January 21, 2015 by editor

In order to persuade sellers to sign up to an auction, agents use the equivalent of the three-card trick (they call it a ‘three-phase selling process’). You can sell before the auction, at the auction or after the auction, they reassure you. If your home fails to sell at the auction, they will tell you it’s normal because failing to sell at auction is just ‘a part of the process of determining the market price’.

Phase 1 — Selling before the auction

Unfortunately, not much effort goes into trying to sell your home before an auction. If an enthusiastic buyer happens to inspect your property before the auction and wants to make an offer, there is a chance to secure a sale before the auction goes ahead. This doesn’t happen very often. Some agents may even advise the buyer to wait for the auction date. In general, agents don’t like selling beforehand because they get very little publicity from this kind of sale. They love to build their profiles through the auction process as often as possible. Be wary of the agent whose listings are loaded up with auction campaigns.

Phase 2 — Selling at the auction

In reality, the public auction system is all about forcing or conditioning the seller down to a price where the property sells within the shortest period of time. Behind closed doors in agent training meetings and seminars, agents refer to auctions as ‘the fastest and best conditioning tool’ they have at their disposal. The reason agents push auctions in weak or turbulent markets is because the transparent bidding process gives owners a ‘reality check’ if they need it. When the auction publicly stops below the reserve price, agents say: ‘It’s the buyers telling you your price expectation is too high, not me’. This takes the pressure off the agent and transfers it neatly to the seller. Often the agent’s real motive in selling an auction campaign to a vendor is to allow the auction process to push the vendor down in price so a quick and easy sale can be achieved. If you doubt this, ask the agent why all auctions start the bidding process below the reserve price.

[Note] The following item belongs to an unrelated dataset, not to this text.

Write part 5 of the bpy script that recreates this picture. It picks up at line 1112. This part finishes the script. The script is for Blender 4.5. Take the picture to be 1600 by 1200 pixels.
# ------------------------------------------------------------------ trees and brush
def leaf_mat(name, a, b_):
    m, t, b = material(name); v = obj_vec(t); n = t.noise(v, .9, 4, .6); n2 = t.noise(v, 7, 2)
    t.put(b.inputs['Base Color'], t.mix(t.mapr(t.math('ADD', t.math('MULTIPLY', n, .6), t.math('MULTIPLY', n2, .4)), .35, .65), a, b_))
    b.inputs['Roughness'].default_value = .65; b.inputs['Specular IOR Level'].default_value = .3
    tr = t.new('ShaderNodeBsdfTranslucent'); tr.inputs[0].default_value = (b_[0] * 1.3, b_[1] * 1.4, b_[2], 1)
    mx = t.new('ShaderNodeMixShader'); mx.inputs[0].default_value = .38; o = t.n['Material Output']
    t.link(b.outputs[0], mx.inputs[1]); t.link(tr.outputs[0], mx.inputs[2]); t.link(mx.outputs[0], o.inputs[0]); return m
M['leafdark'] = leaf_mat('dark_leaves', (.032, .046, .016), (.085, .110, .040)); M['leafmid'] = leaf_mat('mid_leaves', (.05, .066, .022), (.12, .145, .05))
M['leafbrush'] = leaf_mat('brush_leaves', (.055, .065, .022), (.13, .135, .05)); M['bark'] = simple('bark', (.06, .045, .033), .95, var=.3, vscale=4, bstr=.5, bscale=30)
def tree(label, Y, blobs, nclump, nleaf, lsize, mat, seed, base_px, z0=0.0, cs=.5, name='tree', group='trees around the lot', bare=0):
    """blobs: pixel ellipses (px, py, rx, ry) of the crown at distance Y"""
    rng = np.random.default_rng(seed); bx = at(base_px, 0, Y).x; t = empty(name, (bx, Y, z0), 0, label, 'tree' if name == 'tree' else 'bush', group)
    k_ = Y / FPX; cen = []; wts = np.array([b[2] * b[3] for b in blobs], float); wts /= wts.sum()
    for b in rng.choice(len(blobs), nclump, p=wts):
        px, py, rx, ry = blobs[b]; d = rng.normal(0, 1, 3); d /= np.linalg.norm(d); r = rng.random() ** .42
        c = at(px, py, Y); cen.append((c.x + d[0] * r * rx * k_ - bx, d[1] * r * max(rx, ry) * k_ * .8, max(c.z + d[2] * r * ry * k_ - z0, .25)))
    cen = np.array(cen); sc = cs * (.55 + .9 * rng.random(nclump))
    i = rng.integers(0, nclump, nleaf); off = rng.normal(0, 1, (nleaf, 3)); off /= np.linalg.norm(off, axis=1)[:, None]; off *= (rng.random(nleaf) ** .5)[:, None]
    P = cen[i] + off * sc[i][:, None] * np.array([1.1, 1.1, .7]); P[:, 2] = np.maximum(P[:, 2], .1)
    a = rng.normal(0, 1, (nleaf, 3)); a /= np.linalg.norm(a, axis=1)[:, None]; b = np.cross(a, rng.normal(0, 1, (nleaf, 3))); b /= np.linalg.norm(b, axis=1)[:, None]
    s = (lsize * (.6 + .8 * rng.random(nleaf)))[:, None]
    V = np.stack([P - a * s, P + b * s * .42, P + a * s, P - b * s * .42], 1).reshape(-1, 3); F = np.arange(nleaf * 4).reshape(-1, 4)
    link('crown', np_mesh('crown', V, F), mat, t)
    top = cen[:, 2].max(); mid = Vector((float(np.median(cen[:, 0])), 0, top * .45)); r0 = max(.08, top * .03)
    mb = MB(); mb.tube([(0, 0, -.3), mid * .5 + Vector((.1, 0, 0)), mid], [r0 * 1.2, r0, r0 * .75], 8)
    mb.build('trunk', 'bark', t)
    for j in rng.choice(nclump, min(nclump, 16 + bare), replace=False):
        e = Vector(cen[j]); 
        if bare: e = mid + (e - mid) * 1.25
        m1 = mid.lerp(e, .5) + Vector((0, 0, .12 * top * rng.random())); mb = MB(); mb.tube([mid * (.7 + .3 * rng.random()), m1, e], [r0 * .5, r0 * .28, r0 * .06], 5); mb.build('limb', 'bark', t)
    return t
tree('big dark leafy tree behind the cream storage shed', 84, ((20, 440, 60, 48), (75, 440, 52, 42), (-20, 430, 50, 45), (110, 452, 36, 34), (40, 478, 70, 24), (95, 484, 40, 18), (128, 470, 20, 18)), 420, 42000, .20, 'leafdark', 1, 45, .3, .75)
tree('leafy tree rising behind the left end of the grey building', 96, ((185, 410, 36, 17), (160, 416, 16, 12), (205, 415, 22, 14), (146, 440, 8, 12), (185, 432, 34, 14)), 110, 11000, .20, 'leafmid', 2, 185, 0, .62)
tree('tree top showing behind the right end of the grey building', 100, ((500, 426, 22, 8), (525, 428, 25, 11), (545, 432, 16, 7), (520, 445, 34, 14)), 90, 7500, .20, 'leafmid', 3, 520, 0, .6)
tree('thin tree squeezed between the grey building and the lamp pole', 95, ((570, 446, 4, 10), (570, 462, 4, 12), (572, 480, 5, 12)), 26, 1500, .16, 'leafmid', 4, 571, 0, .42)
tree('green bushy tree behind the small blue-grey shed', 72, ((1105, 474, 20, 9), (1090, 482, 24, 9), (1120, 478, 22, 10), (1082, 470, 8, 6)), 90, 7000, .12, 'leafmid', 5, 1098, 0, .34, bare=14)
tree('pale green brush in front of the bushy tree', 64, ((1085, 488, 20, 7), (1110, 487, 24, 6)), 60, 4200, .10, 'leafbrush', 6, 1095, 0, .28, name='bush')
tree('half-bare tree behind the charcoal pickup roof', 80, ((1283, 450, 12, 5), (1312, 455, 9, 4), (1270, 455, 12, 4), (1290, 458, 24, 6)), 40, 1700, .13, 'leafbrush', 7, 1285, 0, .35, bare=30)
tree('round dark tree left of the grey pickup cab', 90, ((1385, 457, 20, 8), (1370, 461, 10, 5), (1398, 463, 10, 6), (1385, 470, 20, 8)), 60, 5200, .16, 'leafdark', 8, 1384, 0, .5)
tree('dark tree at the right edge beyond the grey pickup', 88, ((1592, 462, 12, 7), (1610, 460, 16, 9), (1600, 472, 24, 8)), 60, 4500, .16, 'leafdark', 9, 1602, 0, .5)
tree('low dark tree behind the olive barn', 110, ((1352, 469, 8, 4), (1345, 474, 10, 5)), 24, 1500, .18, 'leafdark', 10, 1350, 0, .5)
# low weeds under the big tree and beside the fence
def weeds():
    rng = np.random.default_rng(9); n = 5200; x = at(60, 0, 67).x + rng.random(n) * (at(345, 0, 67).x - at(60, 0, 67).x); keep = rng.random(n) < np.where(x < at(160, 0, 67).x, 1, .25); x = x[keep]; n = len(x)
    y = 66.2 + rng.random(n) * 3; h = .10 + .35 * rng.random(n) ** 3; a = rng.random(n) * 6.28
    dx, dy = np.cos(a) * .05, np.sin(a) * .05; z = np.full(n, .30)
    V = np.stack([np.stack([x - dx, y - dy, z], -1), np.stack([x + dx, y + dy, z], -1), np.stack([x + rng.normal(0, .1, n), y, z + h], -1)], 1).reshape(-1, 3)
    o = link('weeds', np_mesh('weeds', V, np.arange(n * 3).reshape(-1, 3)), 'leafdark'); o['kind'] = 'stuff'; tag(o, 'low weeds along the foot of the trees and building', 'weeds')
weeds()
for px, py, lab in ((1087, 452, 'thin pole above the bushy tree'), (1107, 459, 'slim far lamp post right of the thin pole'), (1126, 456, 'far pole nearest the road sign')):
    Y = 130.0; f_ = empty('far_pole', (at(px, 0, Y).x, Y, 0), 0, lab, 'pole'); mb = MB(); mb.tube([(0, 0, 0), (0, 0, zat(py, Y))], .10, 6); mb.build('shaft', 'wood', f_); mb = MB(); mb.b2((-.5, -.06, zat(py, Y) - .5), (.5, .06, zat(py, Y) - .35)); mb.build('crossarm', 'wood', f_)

Less than 50 percent of auctions achieve the reserve price which causes the seller to either pass the property in or drop the reserve price during the auction.

Phase 3 — Selling after the auction

Any hope of achieving a high price for passed in properties is dashed as many buyers view properties that fail at auctions as damaged goods. After a home is passed in, the seller often reluctantly commits to selling their beloved home for a lower price post-auction. Unfortunately, only the agent and the buyer are happy.

When the seller refuses to believe what the auction process is telling them, a sale by private treaty is likely to occur a few weeks later at a higher price. If you sign up for an auction envisioning a big crowd of buyers in your backyard ferociously bidding to secure your home, that is your fantasy, not the agent’s. Your agent will have a different motive behind convincing you to go to auction. Instead of signing up for a successful selling campaign, you may have signed up for the classic three-card trick.